When It’s Someone You Know

I feel compelled to post about this because I need to share it with someones who can understand from a feminist perspective.

I’m a second year university student, last year my roommate (potluck) [referred to as C] and I became very close friends. From the minute she walked in the door of our little room, we were friends. And within the first 7 hours of knowing her, she was fighting with her boyfriend (who was several years her senior).

He was mad because she had left her phone on vibrate in her backpack and didn’t answer when he called (I was showing her around campus because she’d only been there once before, whereas I’d spent several days just roaming around). That fight lasted about a week, and shortly thereafter he was mad because she didn’t pick up the phone fast enough when he called.

Can you see the set up? As we got closer, and I listened to C’s conversations with this guy (and held her while she cried because he told her that she was letting her sisters down by being her high school valedictorian and coming to one of the most prestiguous schools in the state), I slowly realised what was going on.

C’s boyfriend was a manipulative, possessive, and verbally/mentally abusive ass. He constantly wanted to know where she was, what she’d been doing, and who she’d been with. He got angry when she needed to take a student loan because he believed they were going to get married and she was putting him in debt. He disapproved of her considering becoming a dentist rather than a dental hygienist. He even objected to her participating in student organisations and doing anything but spending all her free time studying (when he was okay with her being at college at all).

She finally broke up with him in spring, but the drama didn’t end there. He refused to accept that she’d found a new (supportive, mature, and well rounded) boyfriend, and kept asking her to marry him. He constantly accused her of not working hard enough for their relationship (she gave him too many chances, in my opinion), betraying him, and setting herself up for ruin by not moving to his town and becoming wife and mommy at 19.

She’s broken up with new boyfriend, R, several times to try and work things out with J (abusive asshole). R, happily, has been very supportive of her need for closure, etc. But anyway…

Last week she asked me to go on a road trip, because apparently there had been another big blow up with J. Over the summer, she had let him stay at her apartment a few times, and he once cleaned her room – apparently he went through her trash and found a used condom. She denied that she knew whose it was, but had recently admitted that it was indeed hers (and R’s). He, predictably, flipped out and demanded to know who/what/when/where/how – but she maintained that if they were going to work things out they had to put the past behind them. The argument left C nearly suicidal, but eventually ended with him demanding she return some things he’d given her along with several hundred dollars.

For various reasons (mostly regarding physical safety, because he actually threatened to "not let her leave" if she went to his house), I convinced her NOT to go there. But as we drove, I learned more about their relationship and the first time they’d had (PIV) sex.

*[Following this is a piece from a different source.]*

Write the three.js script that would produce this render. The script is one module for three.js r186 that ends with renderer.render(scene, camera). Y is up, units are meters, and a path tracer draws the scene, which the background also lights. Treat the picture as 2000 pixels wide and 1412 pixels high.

It was one of those "If you love me, you’ll do it" situations, and I have a sick gut feeling that what happened amounts to rape by coercion and browbeating. The last week I’ve been struck by how what I’ve read about people in abusive relationships is so true – how they blame themselves and believe their abuser acts from love/will change if s/he just acts right.

I don’t know if I should broach the idea that she was raped with C, because I know I can’t define her experience for her, but I desperately want to help her heal. It is small consolation that she did reveal to me that I helped her see what the real problems in her relationship were, but I’m afraid she’s just going to live with this pain and blame herself.

Survivors of abuse and rape, what did you need and want from your friends at a time like this? Friends of survivors, what can I do besides be there?